Sarah Moore considers how Twitter, Facebook, and other forms of social media are changing how shows are evaluated and endorsed.

Sarah Moore

Sarah Moore

| New York City |

March 28, 2012

Newsies hasn’t yet opened on Broadway
but they already have over 15,000 followers!

With the ever expanding network of social media, it’s much easier for everyone to get their opinions out onto the Internet. A tweet is becoming not only a personal opinion, but a theater review, or a marketing endorsement. If you take a look at any Broadway show’s official twitter account, chances are, they’re retweeting all the nice things that people say about their show. (And why wouldn’t they? It’s a free review!) Twitter is especially great for this in terms of celebrity endorsement — if Neil Patrick Harris sees your play and tweets about it to his nearly 3 million followers, you can bet your website will see a spike in hits.
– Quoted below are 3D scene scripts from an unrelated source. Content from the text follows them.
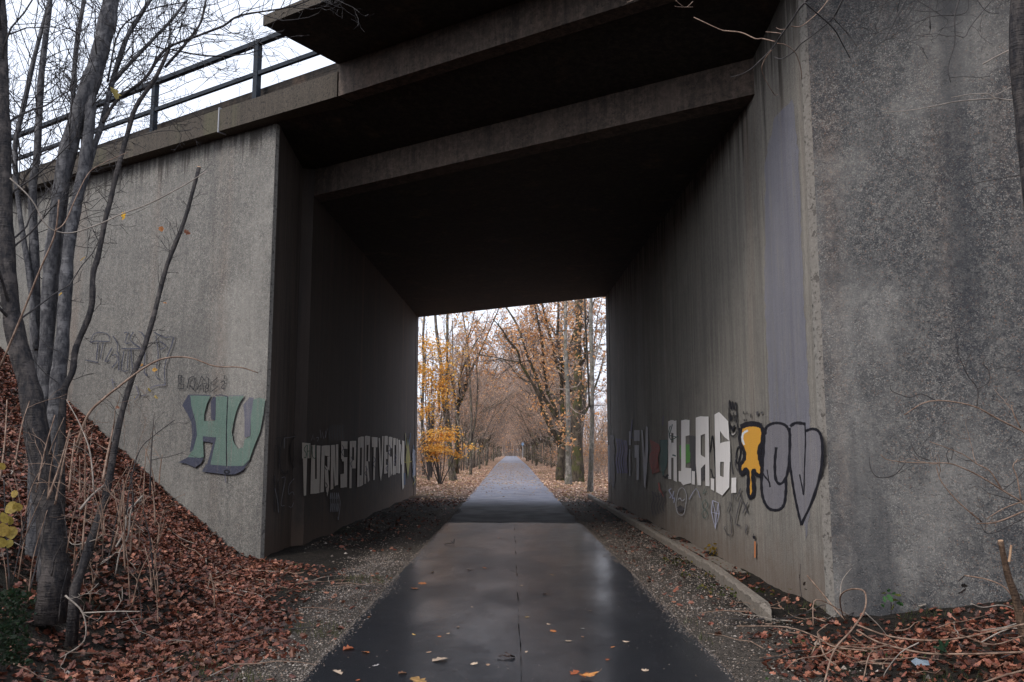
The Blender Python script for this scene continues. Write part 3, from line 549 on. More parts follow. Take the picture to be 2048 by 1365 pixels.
g.line([(715, 365), (705, 560), (698, 800), (700, 1160)], 12, wK); g.line([(270, 345), (400, 345), (520, 350)], 10, wN, n=2); g.line([(570, 350), (640, 345), (720, 365)], 10, wN); g.line([(730, 352), (900, 345)], 9, wV, n=1)
g.line([(670, 1215), (700, 1200), (735, 1218), (700, 1240), (670, 1220)], 18, wK); g.line([(685, 1250), (690, 1340)], 10, wV, n=1)
g.done(L, 'faded green block letters HU with navy shading near the wing wall corner')
g = Graf(pr_W, HT); w = 9
for pl_, n in (([(150, 120), (185, 118), (190, 200), (155, 215), (215, 225), (210, 272)], 1), ([(150, 120), (160, 200), (145, 270), (215, 272)], 1), ([(275, 150), (325, 130), (345, 200), (325, 285)], 1), ([(275, 150), (250, 265), (285, 235), (325, 285)], 1), ([(305, 175), (312, 185)], 1),
 ([(415, 130), (395, 200), (365, 285), (400, 235), (430, 210), (440, 310), (490, 300), (500, 160), (470, 135), (450, 180), (415, 130)], 1), ([(440, 215), (480, 210), (460, 260), (490, 270)], 2), ([(600, 140), (520, 215), (605, 245), (530, 300)], 1), ([(680, 120), (678, 160)], 1), ([(635, 205), (655, 185), (680, 200), (640, 260), (690, 268)], 3)):
    g.line([tuple(q_) for q_ in pl_], w, wK, n=n)
g.done(L, 'black handwritten tag LAMSi above the green letters')
g = Graf(pr_W, (2.904, 0, 400)); w = 5.5
for pl_ in ([(525, 830), (560, 820), (635, 822), (625, 780), (575, 770), (540, 785), (525, 830)], [(570, 830), (560, 930)], [(600, 830), (582, 925)], [(495, 930), (570, 945)], [(655, 790), (685, 840), (680, 880), (690, 900), (690, 990)], [(650, 860), (610, 940), (635, 930)], [(650, 905), (675, 900), (680, 940), (650, 975)],
 [(720, 775), (745, 770), (725, 830), (755, 830)], [(775, 768), (755, 815), (815, 860)], [(705, 865), (830, 865)], [(720, 880), (705, 990), (745, 990)], [(745, 880), (740, 980)], [(805, 765), (840, 800), (840, 1000), (858, 1020), (830, 1000)], [(895, 770), (960, 800), (1010, 800), (975, 900), (955, 980), (960, 1075)], [(905, 790), (920, 900), (905, 1020), (930, 1045)], [(925, 820), (965, 850), (930, 870)], [(960, 1075), (900, 1080), (850, 1110)], [(760, 870), (770, 990)],
 [(650, 1040), (660, 1100)], [(650, 1060), (670, 1060)], [(790, 1080), (805, 1130), (780, 1160)], [(820, 1140), (850, 1130)]): g.line(pl_, w, wV if pl_[0][1] > 1030 else wN, n=2)
g.done(L, 'faint dark outlined tag left of the LAMSi tag')

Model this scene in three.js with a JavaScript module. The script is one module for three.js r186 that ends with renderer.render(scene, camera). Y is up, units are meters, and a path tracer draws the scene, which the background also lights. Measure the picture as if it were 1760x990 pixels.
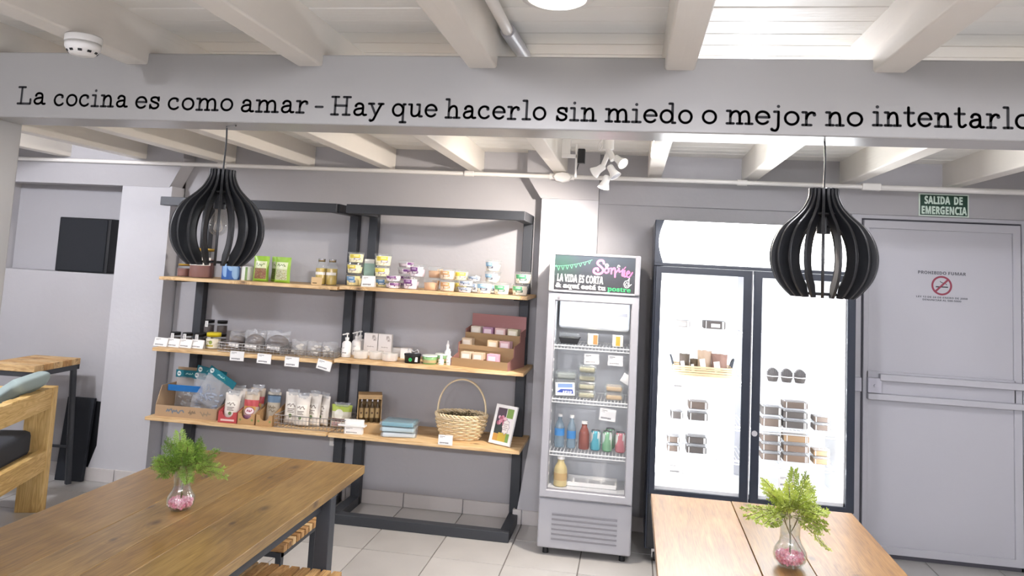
import * as THREE from 'three';
import { RoundedBoxGeometry } from 'three/addons/geometries/RoundedBoxGeometry.js';
import { mergeGeometries } from 'three/addons/utils/BufferGeometryUtils.js';
import { RectAreaLightUniformsLib } from 'three/addons/lights/RectAreaLightUniformsLib.js';

// ---------------------------------------------------------------- camera, exposure
const scene = new THREE.Scene();
scene.background = new THREE.Color(0x15161a);
const renderer = new THREE.WebGLRenderer({ antialias: true });
renderer.toneMapping = THREE.LinearToneMapping;
renderer.toneMappingExposure = 1.1;
renderer.shadowMap.enabled = true;
RectAreaLightUniformsLib.init();

// a 4:3 phone picture of which the lower three quarters are kept (the lens axis lies above the middle of the frame)
const FOCAL = 1316.23;
const camera = new THREE.PerspectiveCamera(2 * Math.atan(660 / FOCAL) * 180 / Math.PI, 1760 / 1320, 0.05, 40);
camera.setViewOffset(1760, 1320, 0, 330, 1760, 990);
{
  const right = new THREE.Vector3(0.98653344, 0.05222255, -0.15499865);
  const up = new THREE.Vector3(-0.03666642, 0.99415162, 0.10157822);
  const back = new THREE.Vector3().crossVectors(right, up);
  camera.quaternion.setFromRotationMatrix(new THREE.Matrix4().makeBasis(right, up, back));
  camera.position.set(0, 1.65, 0);
}
scene.add(camera);

// ---------------------------------------------------------------- lamp strengths (fittings are built below; front and rear lamps are out of view)
const UNSEEN_LAMP_FRONT = 12, UNSEEN_LAMP_REAR = 9, UNSEEN_LAMP_REAR_SIDE = 3, LAMP_SEEN = 2.0, SPOT_POWER = 29, COOLER_STRIP = 70, HEADER_LIGHT = 16, HEADER_GLOW = 5, UNSEEN_FRIDGE_LAMP = 60;

// ---------------------------------------------------------------- helpers
const V = (x, y, z) => new THREE.Vector3(x, y, z);
function rng(seed) { let a = seed >>> 0; return () => { a |= 0; a = a + 0x6D2B79F5 | 0; let t = Math.imul(a ^ a >>> 15, 1 | a); t = t + Math.imul(t ^ t >>> 7, 61 | t) ^ t; return ((t ^ t >>> 14) >>> 0) / 4294967296; }; }
const names = {};
function numbered(n) { const k = names[n] = (names[n] ?? -1) + 1; return k ? `${n}_${String(k).padStart(3, '0')}` : n; }
function clean(g) {
  let o = g.index ? g.toNonIndexed() : g;
  for (const k of Object.keys(o.attributes)) if (!['position', 'normal', 'uv'].includes(k)) o.deleteAttribute(k);
  if (!o.attributes.normal) o.computeVertexNormals();
  if (!o.attributes.uv) o.setAttribute('uv', new THREE.BufferAttribute(new Float32Array(o.attributes.position.count * 2), 2));
  return o;
}
function merged(geos) { geos = (Array.isArray(geos) ? geos : [geos]); return geos.length === 1 ? clean(geos[0]) : mergeGeometries(geos.map(clean)); }
function obj(name, geos, mat, parent = scene, extra) {
  const m = new THREE.Mesh(geos.isBufferGeometry ? geos : merged(geos), mat);
  m.name = parent === scene ? numbered(name) : partName(parent, name);
  m.castShadow = m.receiveShadow = true;
  parent.add(m);
  if (extra) Object.assign(m.userData, extra);
  return m;
}
const partCount = new WeakMap();
function partName(parent, name) { let c = partCount.get(parent); if (!c) partCount.set(parent, c = {}); const k = c[name] = (c[name] ?? -1) + 1; return k ? `${name}_${String(k).padStart(3, '0')}` : name; }
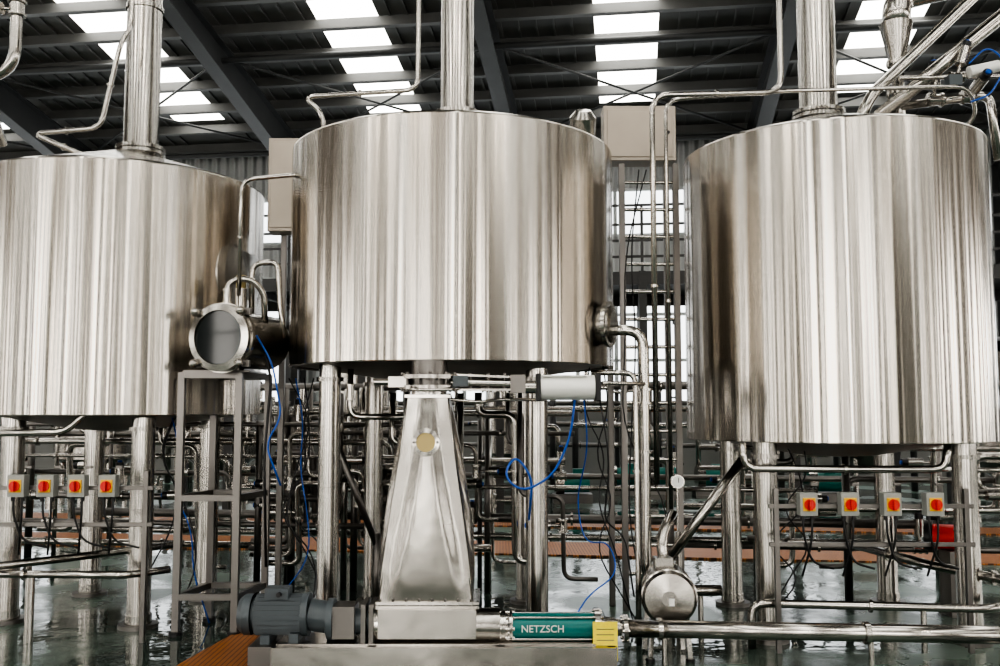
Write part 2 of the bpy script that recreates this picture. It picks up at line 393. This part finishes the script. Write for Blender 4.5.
# sight glass on the front face
n = Vector((0, -1, .07)).normalized(); sc = Vector((cx-.005, cy-.185, 1.44))
G.lathe(sc, n, [(.09, -.06), (.09, .02), (.062, .025), (.062, .01)], ST, n=32); G.lathe(sc, n, [(.062, .012), (0, .012)], BR, n=32)
for i in range(6):
    t = math.pi*i/3; q = sc+Vector((math.cos(t)*.077, 0, math.sin(t)*.077)); G.cyl(q, q+n*.035, .009, SD, n=6)
# valve spindle and bracket
G.cyl((cx+.13, cy, 1.835), (.26, cy, 1.82), .026, ST, n=14); G.beam((cx+.16, cy, 1.885), (.10, cy, 1.87), .05, .014, ST); G.beam((cx+.16, cy, 1.785), (.10, cy, 1.785), .05, .014, ST)
G.box((.12, cy, 1.825), (.10, .08, .12), SD)
for xx in (-.2, -.08, .03): G.cyl((xx, cy, 1.775), (xx, cy, 1.895), .012, SD, n=8)
G.box((-.26, cy-.1, 1.84), (.10, .06, .07), GM)
G.done()
Ac = Mesh('pneumatic_actuator')
Ac.cyl((.17, 6.36, 1.80), (.24, 6.36, 1.80), .04, ST, n=20)
Ac.cyl((.26, 6.36, 1.80), (.63, 6.36, 1.80), .084, ALU, n=36); Ac.box((.255, 6.36, 1.80), (.03, .185, .185), BK); Ac.box((.65, 6.36, 1.80), (.035, .185, .185), BK)
Ac.box((.43, 6.30, 1.875), (.3, .03, .012), ALU)
Ac.cyl((.62, 6.36, 1.80), (.72, 6.36, 1.80), .012, ST, n=10); Ac.tube([(.68, 6.36, 1.83), (.82, 6.4, 1.83), (1.0, 6.6, 1.83)], .014, ST)
Ac.done(bevel=.006)
H = Mesh('air_hose')
H.tube([(.5, 6.36, 1.72), (.47, 6.4, 1.45), (.35, 6.45, 1.2), (.15, 6.45, 1.1), (.02, 6.5, 1.2), (.1, 6.55, 1.35), (.22, 6.5, 1.2), (.2, 6.6, .9)], .008, BL, bend=.15, n=8)
H.tube([(.56, 6.36, 1.72), (.6, 6.5, 1.4), (.55, 6.9, 1.0), (.6, 6.9, .7), (.75, 6.6, .75), (.8, 6.5, .55), (.6, 6.5, .42), (.5, 6.3, .33)], .005, BL, bend=.2, n=8)
H.tube([(.66, 6.36, 1.76), (.74, 6.4, 1.3), (.7, 6.5, .9), (.85, 6.55, .8), (.9, 6.5, .4)], .006, BK, bend=.2, n=8)
H.done()

# ------------------------------------------------------------------ progressing cavity pump on skid
P = Mesh('progressive_cavity_pump')
y = 6.22
P.beam((-1.42, y-.17, .12), (.72, y-.17, .12), .06, .12, SH); P.beam((-1.42, y+.2, .12), (.72, y+.2, .12), .06, .12, SH)
for xx in (-1.40, -.8, 0, .70): P.beam((xx, y-.17, .12), (xx, y+.2, .12), .06, .12, ST)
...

While we probably haven’t entirely discovered all the uses of Twitter (it celebrated its 6th birthday last week, so it’s still young), we know that it’s a good way to monitor word of mouth in a digital format. Twitter is a great way to get the word out as well about lesser known shows that audiences are loving. Lysistrata Jones used Twitter a lot to spread the word about their little Broadway show (but ultimately it couldn’t be saved by word of mouth). Twitter is not only used as an official outlet for Broadway shows but it is a chance for ordinary people to talk about theater.

Can you imagine the little shows that couldn’t find an audience that this sort of publicity could have helped or even saved a few years ago? Next to Normal was one of the first, and launched a Twitter version of their show, tweeting as the characters through the plot. Shows often give away tickets or merchandise through trivia contests as promotions.

With Twitter and Facebook, you see that a friend saw a show and loved it, and you’re more likely to check it out. You trust the opinion of your friend more than you trust that review you saw online by some guy you don’t know.

Here is where the journalists complain. Ordinary people with no “qualifications” can post their opinions online, raving about or condemning a show, on their own blogs, and a simple Google search can pull up these reviews just like you can pull up a review from the New York Times. Are we lessening the power of the critic with social media?

Any 15-year-old with a Twitter account can write online how much they loved Wicked, but does their opinion somehow mean less than an actual review from a journalist? Just because someone with a “Broadway Blog” writes that a show is awful, does it matter? Are they important if they write with authority?

I’m not trying to answer this question, it’s just a debate I’d like to raise.

Social media also gives the audience an outlet to talk about the show outside the theater. Often, these outlets can connect these people who work in the industry to their audience and can engage in a discussion.

I think that no matter what your feelings on this are (personally I like to read theater critics who are educated and experienced), we can agree that whatever gets people talking about Broadway and all theater is good, and it’s great to have more outlets for people to do this.